Did this come to pass? It did because as of 2022, the country had successfully planted 25 billion seedlings which included a variety of agroforestry trees and fruit trees like avocado and papaya, across the country surpassing its initial 20 billion four-year goals set at the start of the project in 2019.

Impact of the tree planting initiative

As expected, every initiative would either bring about positive or negative effects on society. The tree planting initiative brought about a lot of possibilities for Ethiopia in the area of job creation, urban development, etc in addition to the initial goals of addressing environmental issues and fighting climate change effects.

In particular, about 767 thousand jobs were created mostly for women and youths in the green economy circle.
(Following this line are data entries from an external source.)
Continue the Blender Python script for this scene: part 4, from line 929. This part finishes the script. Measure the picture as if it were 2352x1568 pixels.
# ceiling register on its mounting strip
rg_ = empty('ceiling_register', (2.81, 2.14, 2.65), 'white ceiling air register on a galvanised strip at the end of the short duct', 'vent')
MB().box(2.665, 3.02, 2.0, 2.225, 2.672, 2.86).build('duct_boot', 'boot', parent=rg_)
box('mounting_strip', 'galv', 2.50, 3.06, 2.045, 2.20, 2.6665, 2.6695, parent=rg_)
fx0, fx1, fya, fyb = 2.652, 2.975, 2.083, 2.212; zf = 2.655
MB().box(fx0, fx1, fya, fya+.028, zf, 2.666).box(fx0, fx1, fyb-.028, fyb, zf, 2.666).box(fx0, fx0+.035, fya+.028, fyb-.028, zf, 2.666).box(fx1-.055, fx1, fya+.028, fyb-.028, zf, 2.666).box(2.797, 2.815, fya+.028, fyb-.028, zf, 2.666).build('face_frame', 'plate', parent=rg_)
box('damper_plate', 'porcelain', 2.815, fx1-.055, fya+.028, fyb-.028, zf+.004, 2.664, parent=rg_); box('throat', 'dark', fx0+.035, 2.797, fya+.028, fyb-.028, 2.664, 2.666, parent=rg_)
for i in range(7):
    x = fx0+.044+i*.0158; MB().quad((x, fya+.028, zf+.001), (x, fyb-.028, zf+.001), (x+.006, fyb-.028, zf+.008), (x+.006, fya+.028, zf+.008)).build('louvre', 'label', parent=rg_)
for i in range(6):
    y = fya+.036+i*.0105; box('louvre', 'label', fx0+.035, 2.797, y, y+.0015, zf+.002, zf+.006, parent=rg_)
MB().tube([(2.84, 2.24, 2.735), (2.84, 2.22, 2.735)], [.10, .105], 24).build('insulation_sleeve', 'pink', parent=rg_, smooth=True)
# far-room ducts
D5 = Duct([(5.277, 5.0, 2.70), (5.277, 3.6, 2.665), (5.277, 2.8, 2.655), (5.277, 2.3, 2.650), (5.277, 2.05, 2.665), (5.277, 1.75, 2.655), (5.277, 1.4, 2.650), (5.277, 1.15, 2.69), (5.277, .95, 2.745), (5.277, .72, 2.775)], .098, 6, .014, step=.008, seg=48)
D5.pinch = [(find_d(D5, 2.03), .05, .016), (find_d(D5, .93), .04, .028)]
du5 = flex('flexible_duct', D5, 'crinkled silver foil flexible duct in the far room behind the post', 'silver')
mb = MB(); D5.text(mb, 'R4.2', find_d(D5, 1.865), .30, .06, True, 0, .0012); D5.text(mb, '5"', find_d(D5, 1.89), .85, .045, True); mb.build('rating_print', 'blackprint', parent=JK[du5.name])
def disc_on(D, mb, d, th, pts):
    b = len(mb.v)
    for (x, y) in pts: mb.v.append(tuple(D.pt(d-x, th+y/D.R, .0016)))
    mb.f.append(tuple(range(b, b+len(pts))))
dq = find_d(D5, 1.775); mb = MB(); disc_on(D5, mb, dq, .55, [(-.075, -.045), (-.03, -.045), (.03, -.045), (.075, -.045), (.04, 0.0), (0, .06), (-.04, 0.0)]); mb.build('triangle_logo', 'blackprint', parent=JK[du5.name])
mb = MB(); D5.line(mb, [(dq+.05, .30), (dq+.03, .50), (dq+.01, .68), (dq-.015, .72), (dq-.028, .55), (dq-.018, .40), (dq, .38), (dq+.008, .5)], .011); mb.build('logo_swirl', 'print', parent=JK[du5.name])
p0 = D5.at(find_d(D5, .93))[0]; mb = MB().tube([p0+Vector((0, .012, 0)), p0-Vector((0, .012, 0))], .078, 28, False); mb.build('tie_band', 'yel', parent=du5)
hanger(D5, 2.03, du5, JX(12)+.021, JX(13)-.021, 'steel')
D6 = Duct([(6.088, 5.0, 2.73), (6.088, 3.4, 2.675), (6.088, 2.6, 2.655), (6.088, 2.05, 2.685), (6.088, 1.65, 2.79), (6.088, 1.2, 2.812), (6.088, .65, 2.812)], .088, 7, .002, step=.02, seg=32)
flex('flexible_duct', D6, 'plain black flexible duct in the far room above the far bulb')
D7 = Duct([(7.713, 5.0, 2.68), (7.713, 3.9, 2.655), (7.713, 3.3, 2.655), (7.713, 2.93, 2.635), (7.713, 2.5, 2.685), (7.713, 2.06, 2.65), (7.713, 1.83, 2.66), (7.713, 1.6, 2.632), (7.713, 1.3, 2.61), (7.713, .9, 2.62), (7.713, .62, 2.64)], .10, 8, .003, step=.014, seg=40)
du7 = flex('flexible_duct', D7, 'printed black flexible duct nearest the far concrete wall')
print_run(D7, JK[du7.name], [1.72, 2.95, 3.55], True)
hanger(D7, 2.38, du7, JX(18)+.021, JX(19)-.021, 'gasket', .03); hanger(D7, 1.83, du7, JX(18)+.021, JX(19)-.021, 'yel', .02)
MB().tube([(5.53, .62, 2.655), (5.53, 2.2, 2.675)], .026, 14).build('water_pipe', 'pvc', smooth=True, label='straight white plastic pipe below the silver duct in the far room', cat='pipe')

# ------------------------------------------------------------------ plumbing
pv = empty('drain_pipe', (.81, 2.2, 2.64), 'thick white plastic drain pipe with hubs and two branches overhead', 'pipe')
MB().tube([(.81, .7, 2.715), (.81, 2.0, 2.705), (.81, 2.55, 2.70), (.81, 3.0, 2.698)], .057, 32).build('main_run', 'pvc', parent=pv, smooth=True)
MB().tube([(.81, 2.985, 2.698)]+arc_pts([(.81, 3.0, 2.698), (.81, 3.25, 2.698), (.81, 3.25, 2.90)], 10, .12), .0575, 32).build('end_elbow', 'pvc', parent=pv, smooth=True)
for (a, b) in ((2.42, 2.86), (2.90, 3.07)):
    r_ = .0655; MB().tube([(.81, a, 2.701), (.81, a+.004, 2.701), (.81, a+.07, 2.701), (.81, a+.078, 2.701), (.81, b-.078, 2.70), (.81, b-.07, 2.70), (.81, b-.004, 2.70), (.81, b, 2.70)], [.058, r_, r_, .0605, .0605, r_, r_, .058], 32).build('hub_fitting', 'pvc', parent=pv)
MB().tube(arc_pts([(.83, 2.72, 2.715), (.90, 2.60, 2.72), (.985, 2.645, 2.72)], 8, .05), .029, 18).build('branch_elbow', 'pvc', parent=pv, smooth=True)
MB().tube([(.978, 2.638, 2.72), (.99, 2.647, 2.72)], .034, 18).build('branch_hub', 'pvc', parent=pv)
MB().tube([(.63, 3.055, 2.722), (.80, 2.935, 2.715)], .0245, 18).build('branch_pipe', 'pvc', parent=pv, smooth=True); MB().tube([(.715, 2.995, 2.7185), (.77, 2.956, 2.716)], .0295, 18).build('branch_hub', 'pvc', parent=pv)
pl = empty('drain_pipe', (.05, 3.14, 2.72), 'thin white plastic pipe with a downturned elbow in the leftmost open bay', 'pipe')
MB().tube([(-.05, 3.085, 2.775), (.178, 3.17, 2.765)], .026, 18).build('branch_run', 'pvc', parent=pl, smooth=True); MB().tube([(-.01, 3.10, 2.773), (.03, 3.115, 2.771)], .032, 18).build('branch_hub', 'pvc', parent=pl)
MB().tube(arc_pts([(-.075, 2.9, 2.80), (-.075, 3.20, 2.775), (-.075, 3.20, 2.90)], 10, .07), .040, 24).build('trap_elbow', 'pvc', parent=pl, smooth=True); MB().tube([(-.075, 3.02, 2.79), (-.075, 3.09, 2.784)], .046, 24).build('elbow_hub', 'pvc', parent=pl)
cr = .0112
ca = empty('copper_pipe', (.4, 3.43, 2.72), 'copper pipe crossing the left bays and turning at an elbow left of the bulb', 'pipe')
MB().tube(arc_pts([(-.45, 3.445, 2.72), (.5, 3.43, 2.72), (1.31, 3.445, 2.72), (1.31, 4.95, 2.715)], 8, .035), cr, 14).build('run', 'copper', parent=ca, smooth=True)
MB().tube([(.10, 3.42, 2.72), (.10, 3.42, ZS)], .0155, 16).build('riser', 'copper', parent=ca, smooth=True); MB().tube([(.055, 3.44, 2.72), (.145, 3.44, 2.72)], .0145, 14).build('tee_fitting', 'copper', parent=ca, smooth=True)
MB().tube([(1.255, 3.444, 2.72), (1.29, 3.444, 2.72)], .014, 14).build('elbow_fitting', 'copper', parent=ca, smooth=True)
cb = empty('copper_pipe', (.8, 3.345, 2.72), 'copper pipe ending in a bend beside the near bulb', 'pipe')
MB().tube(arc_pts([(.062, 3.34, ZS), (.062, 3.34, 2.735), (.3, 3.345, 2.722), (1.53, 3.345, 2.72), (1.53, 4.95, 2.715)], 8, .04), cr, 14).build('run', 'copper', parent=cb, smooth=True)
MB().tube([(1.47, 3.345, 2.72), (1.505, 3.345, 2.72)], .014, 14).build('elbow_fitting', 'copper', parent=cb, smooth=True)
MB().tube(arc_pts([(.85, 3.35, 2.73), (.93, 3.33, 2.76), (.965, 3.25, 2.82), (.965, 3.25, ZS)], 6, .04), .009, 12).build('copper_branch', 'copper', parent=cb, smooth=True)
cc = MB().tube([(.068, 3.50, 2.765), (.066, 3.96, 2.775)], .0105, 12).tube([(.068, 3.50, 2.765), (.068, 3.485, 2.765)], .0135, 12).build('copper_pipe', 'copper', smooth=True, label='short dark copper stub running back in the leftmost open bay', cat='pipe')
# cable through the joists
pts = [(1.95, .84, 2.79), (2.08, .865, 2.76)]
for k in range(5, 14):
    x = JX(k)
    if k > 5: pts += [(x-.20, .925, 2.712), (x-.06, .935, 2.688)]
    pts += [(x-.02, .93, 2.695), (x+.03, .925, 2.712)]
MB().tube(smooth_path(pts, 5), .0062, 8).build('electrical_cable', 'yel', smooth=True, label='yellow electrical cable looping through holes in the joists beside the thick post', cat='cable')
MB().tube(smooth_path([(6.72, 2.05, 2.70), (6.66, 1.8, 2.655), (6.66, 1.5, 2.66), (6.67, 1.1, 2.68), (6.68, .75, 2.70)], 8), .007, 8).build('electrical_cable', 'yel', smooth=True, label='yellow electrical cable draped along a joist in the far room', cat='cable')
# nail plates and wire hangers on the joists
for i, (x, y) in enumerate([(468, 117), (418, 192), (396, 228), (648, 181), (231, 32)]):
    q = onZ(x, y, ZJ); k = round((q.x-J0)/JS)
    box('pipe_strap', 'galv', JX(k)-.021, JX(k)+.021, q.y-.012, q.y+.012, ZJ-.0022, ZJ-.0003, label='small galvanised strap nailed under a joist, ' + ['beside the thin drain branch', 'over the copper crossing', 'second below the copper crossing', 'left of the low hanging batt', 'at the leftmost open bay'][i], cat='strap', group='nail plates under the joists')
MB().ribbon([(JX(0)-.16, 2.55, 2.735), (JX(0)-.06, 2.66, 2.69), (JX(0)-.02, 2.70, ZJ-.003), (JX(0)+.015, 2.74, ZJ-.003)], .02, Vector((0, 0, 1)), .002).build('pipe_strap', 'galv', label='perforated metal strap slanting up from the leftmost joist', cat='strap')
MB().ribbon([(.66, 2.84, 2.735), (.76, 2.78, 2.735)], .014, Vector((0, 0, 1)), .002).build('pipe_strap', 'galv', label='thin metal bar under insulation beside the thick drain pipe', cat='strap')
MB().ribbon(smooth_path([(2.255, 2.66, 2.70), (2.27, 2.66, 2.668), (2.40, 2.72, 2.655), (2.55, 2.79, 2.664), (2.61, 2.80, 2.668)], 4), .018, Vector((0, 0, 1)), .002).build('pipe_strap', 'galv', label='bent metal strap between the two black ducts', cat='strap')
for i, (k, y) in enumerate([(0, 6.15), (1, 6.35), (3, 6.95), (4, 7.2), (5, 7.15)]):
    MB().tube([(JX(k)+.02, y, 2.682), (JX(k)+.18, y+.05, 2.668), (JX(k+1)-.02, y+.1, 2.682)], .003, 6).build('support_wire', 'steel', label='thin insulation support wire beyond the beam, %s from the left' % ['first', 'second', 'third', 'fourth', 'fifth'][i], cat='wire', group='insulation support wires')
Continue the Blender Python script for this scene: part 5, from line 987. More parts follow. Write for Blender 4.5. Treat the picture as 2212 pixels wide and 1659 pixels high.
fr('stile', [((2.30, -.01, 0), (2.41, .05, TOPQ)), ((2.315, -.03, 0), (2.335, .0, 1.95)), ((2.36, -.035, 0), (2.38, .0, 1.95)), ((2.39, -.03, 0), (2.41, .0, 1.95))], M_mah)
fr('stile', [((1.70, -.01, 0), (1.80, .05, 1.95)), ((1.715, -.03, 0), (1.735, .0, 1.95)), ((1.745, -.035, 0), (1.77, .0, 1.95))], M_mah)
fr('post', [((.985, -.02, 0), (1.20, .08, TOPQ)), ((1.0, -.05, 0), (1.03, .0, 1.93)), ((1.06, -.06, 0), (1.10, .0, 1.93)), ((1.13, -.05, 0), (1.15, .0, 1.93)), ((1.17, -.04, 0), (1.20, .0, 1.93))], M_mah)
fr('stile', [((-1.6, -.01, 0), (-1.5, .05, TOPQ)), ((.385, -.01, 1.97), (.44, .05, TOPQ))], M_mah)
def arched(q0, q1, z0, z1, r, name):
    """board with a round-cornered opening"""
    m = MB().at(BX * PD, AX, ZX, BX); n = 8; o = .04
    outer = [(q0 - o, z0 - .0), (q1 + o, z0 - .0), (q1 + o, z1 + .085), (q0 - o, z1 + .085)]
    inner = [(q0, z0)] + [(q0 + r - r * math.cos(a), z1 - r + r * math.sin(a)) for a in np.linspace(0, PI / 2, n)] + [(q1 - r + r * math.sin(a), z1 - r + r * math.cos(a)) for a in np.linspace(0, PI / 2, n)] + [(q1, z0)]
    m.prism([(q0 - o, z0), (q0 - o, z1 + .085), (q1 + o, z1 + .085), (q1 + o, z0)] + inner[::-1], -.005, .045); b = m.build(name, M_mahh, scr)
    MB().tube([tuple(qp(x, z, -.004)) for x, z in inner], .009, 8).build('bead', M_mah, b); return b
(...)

In the area of sustainable agriculture and ensuring food security, the initiative has helped grow the country’s agricultural produce given that close to 60% of the seedlings planted will become fruit-bearing trees which will in turn provide additional harvest and income for farmers as well as increase food sufficiency in the country.

If anything, the Prime Minister through the initiative has also encouraged Ethiopians to engage in small farming practices in the comfort of their homes by planting vegetables and fruits to augment the dietary intake of children to reduce malnutrition and also generate income for poor families.

The encouragement was not limited to the country alone as Ethiopia’s tree planting activities got global recognition whereby as little as it may be, the efforts inspired some other countries beyond the shores of Africa to do more in terms of tree planting to save their environment.

Some of these countries that were motivated by Ethiopia’s tree-planting success stories include India, China and Pakistan.

Additionally, while Ethiopia was identified as one of the most vulnerable to climate change due to its high dependence on rainfed agriculture, the tree planting project has helped reduce the declining forest coverage, restore degraded soils and lands and overall reduce the country’s vulnerability.

On its own, the initiative has been able to impact lives meaningfully either directly or indirectly and it is believed that when complemented with other relevant initiatives in the country, will go far in tackling major environmental challenges facing the country.

As all these possibilities and more which come from the tree planting initiative have further contributed to Ethiopia’s efforts towards meeting its national development agenda as well as setting it on track towards achieving other international agendas like the Sustainable Development goal and the Africa 2063 agenda, all we can hope for going forward is that it is effectively managed and sustained for maximum impact on Ethiopia and the African continent at large.